(Scene modeling code data)
□ □ □ □ □ □ □

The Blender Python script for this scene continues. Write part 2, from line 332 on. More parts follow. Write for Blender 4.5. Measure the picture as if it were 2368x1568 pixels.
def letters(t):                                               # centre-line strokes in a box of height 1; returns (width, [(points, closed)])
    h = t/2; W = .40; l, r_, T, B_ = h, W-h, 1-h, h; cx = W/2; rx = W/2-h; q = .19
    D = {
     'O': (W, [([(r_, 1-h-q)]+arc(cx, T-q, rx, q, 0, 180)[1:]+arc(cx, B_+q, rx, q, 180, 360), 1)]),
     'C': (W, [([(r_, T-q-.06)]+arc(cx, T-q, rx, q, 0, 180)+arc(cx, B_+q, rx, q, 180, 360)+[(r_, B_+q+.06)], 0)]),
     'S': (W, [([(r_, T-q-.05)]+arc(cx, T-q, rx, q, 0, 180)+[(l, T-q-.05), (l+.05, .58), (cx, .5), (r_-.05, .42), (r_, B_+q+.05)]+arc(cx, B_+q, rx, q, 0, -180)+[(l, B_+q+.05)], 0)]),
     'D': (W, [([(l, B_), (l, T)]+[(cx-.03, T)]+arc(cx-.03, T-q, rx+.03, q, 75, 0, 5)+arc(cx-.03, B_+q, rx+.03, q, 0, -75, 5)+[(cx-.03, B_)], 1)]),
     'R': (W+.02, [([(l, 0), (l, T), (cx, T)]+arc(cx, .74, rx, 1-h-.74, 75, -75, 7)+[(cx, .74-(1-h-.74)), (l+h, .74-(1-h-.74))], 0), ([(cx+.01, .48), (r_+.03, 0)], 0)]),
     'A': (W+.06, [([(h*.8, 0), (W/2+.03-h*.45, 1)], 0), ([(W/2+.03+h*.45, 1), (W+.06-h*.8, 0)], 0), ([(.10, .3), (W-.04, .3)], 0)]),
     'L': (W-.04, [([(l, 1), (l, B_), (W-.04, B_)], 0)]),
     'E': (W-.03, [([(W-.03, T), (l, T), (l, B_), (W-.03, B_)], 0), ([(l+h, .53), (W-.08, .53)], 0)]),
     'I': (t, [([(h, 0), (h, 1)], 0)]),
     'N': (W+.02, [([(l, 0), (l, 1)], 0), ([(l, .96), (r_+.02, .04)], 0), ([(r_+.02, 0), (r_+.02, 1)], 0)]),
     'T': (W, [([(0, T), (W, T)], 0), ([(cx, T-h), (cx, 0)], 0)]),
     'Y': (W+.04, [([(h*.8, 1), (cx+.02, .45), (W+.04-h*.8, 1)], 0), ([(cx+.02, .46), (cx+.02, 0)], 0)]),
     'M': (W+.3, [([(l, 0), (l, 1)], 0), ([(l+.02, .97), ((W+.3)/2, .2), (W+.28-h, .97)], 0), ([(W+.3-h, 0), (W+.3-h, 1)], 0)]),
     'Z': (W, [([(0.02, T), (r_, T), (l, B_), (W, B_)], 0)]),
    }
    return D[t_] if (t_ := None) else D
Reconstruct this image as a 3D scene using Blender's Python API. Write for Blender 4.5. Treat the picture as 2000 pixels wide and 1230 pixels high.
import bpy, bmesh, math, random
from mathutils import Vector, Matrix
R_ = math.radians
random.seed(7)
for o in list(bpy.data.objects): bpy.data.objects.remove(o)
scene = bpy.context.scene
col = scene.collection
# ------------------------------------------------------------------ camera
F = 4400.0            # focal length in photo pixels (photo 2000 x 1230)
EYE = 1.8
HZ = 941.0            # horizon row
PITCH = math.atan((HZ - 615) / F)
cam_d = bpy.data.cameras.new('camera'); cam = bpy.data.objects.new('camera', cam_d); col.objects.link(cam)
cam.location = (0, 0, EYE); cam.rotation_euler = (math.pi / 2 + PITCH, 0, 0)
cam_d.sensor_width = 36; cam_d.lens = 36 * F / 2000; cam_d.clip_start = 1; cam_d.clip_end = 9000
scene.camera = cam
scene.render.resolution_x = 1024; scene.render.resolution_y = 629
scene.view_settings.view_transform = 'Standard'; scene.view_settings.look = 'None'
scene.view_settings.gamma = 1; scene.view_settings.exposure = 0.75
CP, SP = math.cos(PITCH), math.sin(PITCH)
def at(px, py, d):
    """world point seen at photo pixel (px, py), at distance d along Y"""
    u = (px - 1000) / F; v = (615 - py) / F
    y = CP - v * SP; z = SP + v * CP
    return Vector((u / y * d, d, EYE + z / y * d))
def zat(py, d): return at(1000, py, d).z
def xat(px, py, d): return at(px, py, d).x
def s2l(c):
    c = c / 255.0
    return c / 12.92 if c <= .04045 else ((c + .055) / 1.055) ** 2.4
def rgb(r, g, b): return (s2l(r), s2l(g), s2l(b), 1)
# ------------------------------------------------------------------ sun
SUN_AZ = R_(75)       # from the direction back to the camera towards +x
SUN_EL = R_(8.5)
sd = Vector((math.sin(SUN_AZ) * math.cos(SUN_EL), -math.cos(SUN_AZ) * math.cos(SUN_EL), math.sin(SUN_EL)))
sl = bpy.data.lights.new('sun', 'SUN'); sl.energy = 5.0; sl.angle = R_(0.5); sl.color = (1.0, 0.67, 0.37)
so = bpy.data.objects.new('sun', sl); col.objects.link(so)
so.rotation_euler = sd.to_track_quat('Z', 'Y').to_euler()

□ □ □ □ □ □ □

Task statement:
Go through the records above and set each one down exactly, please.

Reply to the task:
The Blender Python script for this scene continues. Write part 2, from line 332 on. More parts follow. Write for Blender 4.5. Measure the picture as if it were 2368x1568 pixels.
def letters(t):                                               # centre-line strokes in a box of height 1; returns (width, [(points, closed)])
    h = t/2; W = .40; l, r_, T, B_ = h, W-h, 1-h, h; cx = W/2; rx = W/2-h; q = .19
    D = {
     'O': (W, [([(r_, 1-h-q)]+arc(cx, T-q, rx, q, 0, 180)[1:]+arc(cx, B_+q, rx, q, 180, 360), 1)]),
     'C': (W, [([(r_, T-q-.06)]+arc(cx, T-q, rx, q, 0, 180)+arc(cx, B_+q, rx, q, 180, 360)+[(r_, B_+q+.06)], 0)]),
     'S': (W, [([(r_, T-q-.05)]+arc(cx, T-q, rx, q, 0, 180)+[(l, T-q-.05), (l+.05, .58), (cx, .5), (r_-.05, .42), (r_, B_+q+.05)]+arc(cx, B_+q, rx, q, 0, -180)+[(l, B_+q+.05)], 0)]),
     'D': (W, [([(l, B_), (l, T)]+[(cx-.03, T)]+arc(cx-.03, T-q, rx+.03, q, 75, 0, 5)+arc(cx-.03, B_+q, rx+.03, q, 0, -75, 5)+[(cx-.03, B_)], 1)]),
     'R': (W+.02, [([(l, 0), (l, T), (cx, T)]+arc(cx, .74, rx, 1-h-.74, 75, -75, 7)+[(cx, .74-(1-h-.74)), (l+h, .74-(1-h-.74))], 0), ([(cx+.01, .48), (r_+.03, 0)], 0)]),
     'A': (W+.06, [([(h*.8, 0), (W/2+.03-h*.45, 1)], 0), ([(W/2+.03+h*.45, 1), (W+.06-h*.8, 0)], 0), ([(.10, .3), (W-.04, .3)], 0)]),
     'L': (W-.04, [([(l, 1), (l, B_), (W-.04, B_)], 0)]),
     'E': (W-.03, [([(W-.03, T), (l, T), (l, B_), (W-.03, B_)], 0), ([(l+h, .53), (W-.08, .53)], 0)]),
     'I': (t, [([(h, 0), (h, 1)], 0)]),
     'N': (W+.02, [([(l, 0), (l, 1)], 0), ([(l, .96), (r_+.02, .04)], 0), ([(r_+.02, 0), (r_+.02, 1)], 0)]),
     'T': (W, [([(0, T), (W, T)], 0), ([(cx, T-h), (cx, 0)], 0)]),
     'Y': (W+.04, [([(h*.8, 1), (cx+.02, .45), (W+.04-h*.8, 1)], 0), ([(cx+.02, .46), (cx+.02, 0)], 0)]),
     'M': (W+.3, [([(l, 0), (l, 1)], 0), ([(l+.02, .97), ((W+.3)/2, .2), (W+.28-h, .97)], 0), ([(W+.3-h, 0), (W+.3-h, 1)], 0)]),
     'Z': (W, [([(0.02, T), (r_, T), (l, B_), (W, B_)], 0)]),
    }
    return D[t_] if (t_ := None) else D
Reconstruct this image as a 3D scene using Blender's Python API. Write for Blender 4.5. Treat the picture as 2000 pixels wide and 1230 pixels high.
import bpy, bmesh, math, random
from mathutils import Vector, Matrix
R_ = math.radians
random.seed(7)
for o in list(bpy.data.objects): bpy.data.objects.remove(o)
scene = bpy.context.scene
col = scene.collection
# ------------------------------------------------------------------ camera
F = 4400.0            # focal length in photo pixels (photo 2000 x 1230)
EYE = 1.8
HZ = 941.0            # horizon row
PITCH = math.atan((HZ - 615) / F)
cam_d = bpy.data.cameras.new('camera'); cam = bpy.data.objects.new('camera', cam_d); col.objects.link(cam)
cam.location = (0, 0, EYE); cam.rotation_euler = (math.pi / 2 + PITCH, 0, 0)
cam_d.sensor_width = 36; cam_d.lens = 36 * F / 2000; cam_d.clip_start = 1; cam_d.clip_end = 9000
scene.camera = cam
scene.render.resolution_x = 1024; scene.render.resolution_y = 629
scene.view_settings.view_transform = 'Standard'; scene.view_settings.look = 'None'
scene.view_settings.gamma = 1; scene.view_settings.exposure = 0.75
CP, SP = math.cos(PITCH), math.sin(PITCH)
def at(px, py, d):
    """world point seen at photo pixel (px, py), at distance d along Y"""
    u = (px - 1000) / F; v = (615 - py) / F
    y = CP - v * SP; z = SP + v * CP
    return Vector((u / y * d, d, EYE + z / y * d))
def zat(py, d): return at(1000, py, d).z
def xat(px, py, d): return at(px, py, d).x
def s2l(c):
    c = c / 255.0
    return c / 12.92 if c <= .04045 else ((c + .055) / 1.055) ** 2.4
def rgb(r, g, b): return (s2l(r), s2l(g), s2l(b), 1)
# ------------------------------------------------------------------ sun
SUN_AZ = R_(75)       # from the direction back to the camera towards +x
SUN_EL = R_(8.5)
sd = Vector((math.sin(SUN_AZ) * math.cos(SUN_EL), -math.cos(SUN_AZ) * math.cos(SUN_EL), math.sin(SUN_EL)))
sl = bpy.data.lights.new('sun', 'SUN'); sl.energy = 5.0; sl.angle = R_(0.5); sl.color = (1.0, 0.67, 0.37)
so = bpy.data.objects.new('sun', sl); col.objects.link(so)
so.rotation_euler = sd.to_track_quat('Z', 'Y').to_euler()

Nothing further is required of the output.